I happened to be on Grand Cayman at the old Tortuga Club during Hurricane Gilbert in 1989. I decided not to leave, hoping for an adventure. I got one. I spent the day before Gilbert in sunny weather with the surf up (way up) helping residents board up. Then I holed up in a community center with another diver from the Tortuga Club (she was a nun who brought a couple of bottles of good cabernet to help us pass the time) and hundreds of East End residents for twenty-four hours, sleeping on the floor, suffering from overflowing toilets, and listening to the 160-mile-an-hour winds hammer the building. But I was safe and dry. I spent the next two days helping residents clean up, while I bedded in the Cayman Diving Lodge and ate cold canned beans. The funky and charming fourteen-room Tortuga Club was destroyed, its place now taken by cold condominiums. And I’ve got a lot of good stories to tell.

“Be aware, and demand to be removed
from harm’s way if the boat, travel, or resort
personnel are not taking enough precautions . ”

As I recollect, the center was something like twenty feet above the high surf line and a few hundred yards inland, with no trees around. Surging water is the biggest threat in a hurricane, with flying debris also a big threat. Get high enough in a sturdy building and my guess is that the likelihood of anything happening to you isn’t much greater than getting whacked on a dive. So don’t get too freaked out if you can’t exit the island.

One problem, however, is that if you’re at a resort and you put your trust in management, you may not rest peacefully. Richard Hill of Central Point, Oregon, tells us about his experience last year on the island of Roatan in the Honduras.

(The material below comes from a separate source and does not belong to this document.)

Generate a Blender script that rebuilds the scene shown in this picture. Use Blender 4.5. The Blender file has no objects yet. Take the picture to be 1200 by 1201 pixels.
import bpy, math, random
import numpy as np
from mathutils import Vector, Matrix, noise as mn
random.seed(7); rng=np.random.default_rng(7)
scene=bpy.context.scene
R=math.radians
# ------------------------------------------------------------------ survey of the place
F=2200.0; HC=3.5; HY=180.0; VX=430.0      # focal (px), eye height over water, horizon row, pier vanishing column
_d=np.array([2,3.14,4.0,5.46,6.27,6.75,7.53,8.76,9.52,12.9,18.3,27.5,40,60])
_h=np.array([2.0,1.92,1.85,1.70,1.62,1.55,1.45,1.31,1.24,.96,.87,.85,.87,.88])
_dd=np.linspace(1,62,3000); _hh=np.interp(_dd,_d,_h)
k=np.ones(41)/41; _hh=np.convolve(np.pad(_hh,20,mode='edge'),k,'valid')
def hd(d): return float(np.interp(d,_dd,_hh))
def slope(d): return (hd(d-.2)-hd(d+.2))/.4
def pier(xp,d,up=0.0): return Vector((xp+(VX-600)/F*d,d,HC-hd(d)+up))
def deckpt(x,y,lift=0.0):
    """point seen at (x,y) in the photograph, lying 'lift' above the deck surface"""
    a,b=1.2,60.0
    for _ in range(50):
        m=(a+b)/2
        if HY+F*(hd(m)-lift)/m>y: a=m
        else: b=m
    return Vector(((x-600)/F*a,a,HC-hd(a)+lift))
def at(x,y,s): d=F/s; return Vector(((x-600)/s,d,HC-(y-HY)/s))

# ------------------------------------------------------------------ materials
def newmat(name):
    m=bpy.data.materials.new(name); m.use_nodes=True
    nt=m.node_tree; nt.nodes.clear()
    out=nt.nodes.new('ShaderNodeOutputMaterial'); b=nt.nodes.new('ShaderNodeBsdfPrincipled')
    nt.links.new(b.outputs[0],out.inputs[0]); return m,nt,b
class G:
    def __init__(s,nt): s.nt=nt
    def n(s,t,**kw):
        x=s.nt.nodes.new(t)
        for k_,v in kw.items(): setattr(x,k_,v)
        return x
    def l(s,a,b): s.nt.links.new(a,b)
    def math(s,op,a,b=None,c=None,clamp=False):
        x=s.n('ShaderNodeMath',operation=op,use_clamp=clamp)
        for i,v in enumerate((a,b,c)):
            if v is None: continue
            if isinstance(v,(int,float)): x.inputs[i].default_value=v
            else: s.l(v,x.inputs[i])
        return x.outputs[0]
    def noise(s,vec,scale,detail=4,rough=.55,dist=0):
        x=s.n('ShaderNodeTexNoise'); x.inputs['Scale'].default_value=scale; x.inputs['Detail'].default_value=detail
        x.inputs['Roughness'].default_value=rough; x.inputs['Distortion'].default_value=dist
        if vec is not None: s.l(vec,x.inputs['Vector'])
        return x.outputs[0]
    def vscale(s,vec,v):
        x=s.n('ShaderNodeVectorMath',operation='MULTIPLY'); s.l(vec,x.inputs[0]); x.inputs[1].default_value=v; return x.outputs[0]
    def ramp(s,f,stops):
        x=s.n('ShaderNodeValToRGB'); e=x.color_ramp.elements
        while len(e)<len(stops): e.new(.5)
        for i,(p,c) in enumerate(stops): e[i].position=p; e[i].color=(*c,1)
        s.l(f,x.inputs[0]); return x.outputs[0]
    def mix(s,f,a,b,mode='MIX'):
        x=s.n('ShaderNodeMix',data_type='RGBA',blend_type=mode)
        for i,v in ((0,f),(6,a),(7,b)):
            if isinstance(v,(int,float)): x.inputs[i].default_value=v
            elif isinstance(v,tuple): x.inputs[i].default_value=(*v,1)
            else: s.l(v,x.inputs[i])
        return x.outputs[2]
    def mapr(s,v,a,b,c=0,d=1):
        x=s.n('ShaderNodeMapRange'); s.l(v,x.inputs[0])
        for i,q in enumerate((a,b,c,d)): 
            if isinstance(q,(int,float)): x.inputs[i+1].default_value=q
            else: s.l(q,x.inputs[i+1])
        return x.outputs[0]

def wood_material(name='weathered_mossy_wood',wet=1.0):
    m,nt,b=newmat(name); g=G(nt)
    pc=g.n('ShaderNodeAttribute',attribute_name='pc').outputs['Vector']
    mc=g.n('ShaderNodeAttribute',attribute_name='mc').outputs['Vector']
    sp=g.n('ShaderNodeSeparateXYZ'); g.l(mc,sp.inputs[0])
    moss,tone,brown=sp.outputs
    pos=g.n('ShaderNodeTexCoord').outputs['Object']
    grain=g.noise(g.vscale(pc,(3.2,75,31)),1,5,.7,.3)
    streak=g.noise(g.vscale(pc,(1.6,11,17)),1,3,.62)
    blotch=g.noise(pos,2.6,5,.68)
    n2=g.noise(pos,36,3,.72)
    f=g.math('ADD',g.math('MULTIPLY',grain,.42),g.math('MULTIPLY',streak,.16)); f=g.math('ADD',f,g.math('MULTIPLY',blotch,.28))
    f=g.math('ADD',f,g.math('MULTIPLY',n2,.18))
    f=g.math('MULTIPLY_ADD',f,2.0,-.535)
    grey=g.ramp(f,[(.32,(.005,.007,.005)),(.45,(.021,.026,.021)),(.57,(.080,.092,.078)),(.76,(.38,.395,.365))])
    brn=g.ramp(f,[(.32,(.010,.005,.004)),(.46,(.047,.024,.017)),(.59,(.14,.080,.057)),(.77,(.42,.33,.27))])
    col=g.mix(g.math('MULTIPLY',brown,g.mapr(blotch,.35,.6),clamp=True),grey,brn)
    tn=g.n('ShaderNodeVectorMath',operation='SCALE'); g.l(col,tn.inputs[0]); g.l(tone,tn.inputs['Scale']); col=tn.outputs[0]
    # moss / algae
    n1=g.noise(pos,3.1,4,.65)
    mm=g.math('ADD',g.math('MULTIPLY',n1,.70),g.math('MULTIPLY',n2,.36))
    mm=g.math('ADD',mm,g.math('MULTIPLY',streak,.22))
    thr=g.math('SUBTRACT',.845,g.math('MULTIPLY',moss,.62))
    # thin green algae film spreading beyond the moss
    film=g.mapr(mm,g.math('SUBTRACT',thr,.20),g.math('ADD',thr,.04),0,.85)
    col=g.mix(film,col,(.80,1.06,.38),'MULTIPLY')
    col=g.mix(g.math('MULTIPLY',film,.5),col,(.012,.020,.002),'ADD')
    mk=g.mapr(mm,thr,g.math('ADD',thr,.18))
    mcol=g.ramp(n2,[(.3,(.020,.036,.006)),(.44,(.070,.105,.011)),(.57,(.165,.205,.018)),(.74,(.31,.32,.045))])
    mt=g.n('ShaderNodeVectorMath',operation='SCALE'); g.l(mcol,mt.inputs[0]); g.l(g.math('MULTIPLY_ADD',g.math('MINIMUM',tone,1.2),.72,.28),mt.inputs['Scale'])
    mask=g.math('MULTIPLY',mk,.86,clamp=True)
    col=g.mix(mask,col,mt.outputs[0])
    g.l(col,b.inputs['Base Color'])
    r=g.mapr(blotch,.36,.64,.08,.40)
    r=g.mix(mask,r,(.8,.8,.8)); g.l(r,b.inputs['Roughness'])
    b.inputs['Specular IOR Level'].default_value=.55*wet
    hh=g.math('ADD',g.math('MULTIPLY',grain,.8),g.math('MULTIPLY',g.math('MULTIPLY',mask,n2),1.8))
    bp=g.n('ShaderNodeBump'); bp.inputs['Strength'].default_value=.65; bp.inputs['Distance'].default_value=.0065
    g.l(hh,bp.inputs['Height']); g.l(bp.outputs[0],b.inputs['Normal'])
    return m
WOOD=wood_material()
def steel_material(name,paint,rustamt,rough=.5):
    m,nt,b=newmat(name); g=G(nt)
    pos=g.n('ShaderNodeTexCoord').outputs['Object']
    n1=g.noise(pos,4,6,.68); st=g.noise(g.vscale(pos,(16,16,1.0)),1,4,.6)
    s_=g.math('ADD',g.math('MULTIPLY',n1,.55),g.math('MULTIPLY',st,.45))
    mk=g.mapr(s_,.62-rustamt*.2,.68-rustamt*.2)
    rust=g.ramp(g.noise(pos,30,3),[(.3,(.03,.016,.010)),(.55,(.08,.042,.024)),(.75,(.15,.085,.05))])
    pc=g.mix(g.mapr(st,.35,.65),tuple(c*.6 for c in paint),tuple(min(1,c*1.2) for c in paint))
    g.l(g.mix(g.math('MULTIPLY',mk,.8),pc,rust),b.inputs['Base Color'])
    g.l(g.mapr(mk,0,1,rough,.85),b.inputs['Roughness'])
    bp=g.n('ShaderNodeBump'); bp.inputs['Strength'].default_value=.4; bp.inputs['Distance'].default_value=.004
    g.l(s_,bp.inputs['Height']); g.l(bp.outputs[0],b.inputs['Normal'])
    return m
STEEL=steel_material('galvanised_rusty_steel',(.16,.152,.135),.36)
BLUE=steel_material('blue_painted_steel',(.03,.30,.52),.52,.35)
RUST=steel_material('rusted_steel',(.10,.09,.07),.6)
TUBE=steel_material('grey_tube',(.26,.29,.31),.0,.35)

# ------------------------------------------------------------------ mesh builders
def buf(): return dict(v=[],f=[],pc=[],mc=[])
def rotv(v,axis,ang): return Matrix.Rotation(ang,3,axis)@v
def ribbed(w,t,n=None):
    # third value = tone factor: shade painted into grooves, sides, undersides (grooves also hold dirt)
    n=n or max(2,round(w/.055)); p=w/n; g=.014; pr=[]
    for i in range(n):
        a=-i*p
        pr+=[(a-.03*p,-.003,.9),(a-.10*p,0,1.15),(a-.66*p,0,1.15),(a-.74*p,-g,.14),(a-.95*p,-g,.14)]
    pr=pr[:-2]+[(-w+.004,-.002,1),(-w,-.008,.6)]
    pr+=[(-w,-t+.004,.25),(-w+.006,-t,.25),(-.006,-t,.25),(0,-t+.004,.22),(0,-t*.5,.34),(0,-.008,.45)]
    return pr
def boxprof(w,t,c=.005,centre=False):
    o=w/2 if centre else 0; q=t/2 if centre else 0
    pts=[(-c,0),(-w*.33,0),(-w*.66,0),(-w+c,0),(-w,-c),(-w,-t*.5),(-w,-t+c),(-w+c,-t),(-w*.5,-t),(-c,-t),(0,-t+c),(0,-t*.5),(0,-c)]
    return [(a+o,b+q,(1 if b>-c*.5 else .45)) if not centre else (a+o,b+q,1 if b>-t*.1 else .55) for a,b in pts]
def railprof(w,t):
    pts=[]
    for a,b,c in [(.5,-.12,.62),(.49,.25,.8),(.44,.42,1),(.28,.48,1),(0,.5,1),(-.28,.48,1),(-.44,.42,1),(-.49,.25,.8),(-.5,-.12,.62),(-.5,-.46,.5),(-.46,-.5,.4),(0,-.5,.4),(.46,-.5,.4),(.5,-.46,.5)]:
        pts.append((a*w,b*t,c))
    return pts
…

“As Hurricane Iris blew through on October 8, I was uncomfortably close to her full fury while staying at Coco View Resort on Roatan. As the resort personnel prepared for Iris, no one knew what her path would be. However, we were not evacuated from the small, sea-level island. Instead, we were taken to the single-level beach houses (where the floors are about five feet above sea level) that sit about eighty feet from the ocean’s edge. This works out fine if the hurricane is a near miss, as this one was for us. It appears that the resort personnel have gone through these hurricanes enough that they ‘know’ what to expect and they count on a near miss!

“If we had taken the full brunt of this storm, I doubt all of us at Coco View would have survived . A storm surge of ten feet or more would likely have taken us out with no hope of a rescue. Not unlike our safety while we are underwater, we need to take our personal safety above water in our own hands. Be aware, and demand to be removed from harm’s way if the boat, travel, or resort personnel are not taking enough precaut ions . ”

This leads us to live-aboard boats and the Wave Dancer tragedy, which took the lives of twenty souls who stayed aboard, apparently at the captain’s suggestion. News reports said Anthony Zabaneh, the mayor of Placencia, who had, as they say, “local knowledge,” went to the boat three times to ask the divers and the crew to go onto land. Each time they refused. One crew member said she was ordered to stay aboard, otherwise she would lose her job. She left and saved her life .

While the official reports have not been issued and everyone has a point of view about what should have been done, the upshot is that each of us is responsible for his own life. We now have evidence of what a storm surge can do to a boat at anchor. We know that everyone who died in the storm was on the Wave Dancer. And we know that not one local person died on land although thousands of dwellings were destroyed. Keep that in mind if you’re on a live-aboard in a hurricane, the captain suggests you stay aboard, and you need to decide whether to abide.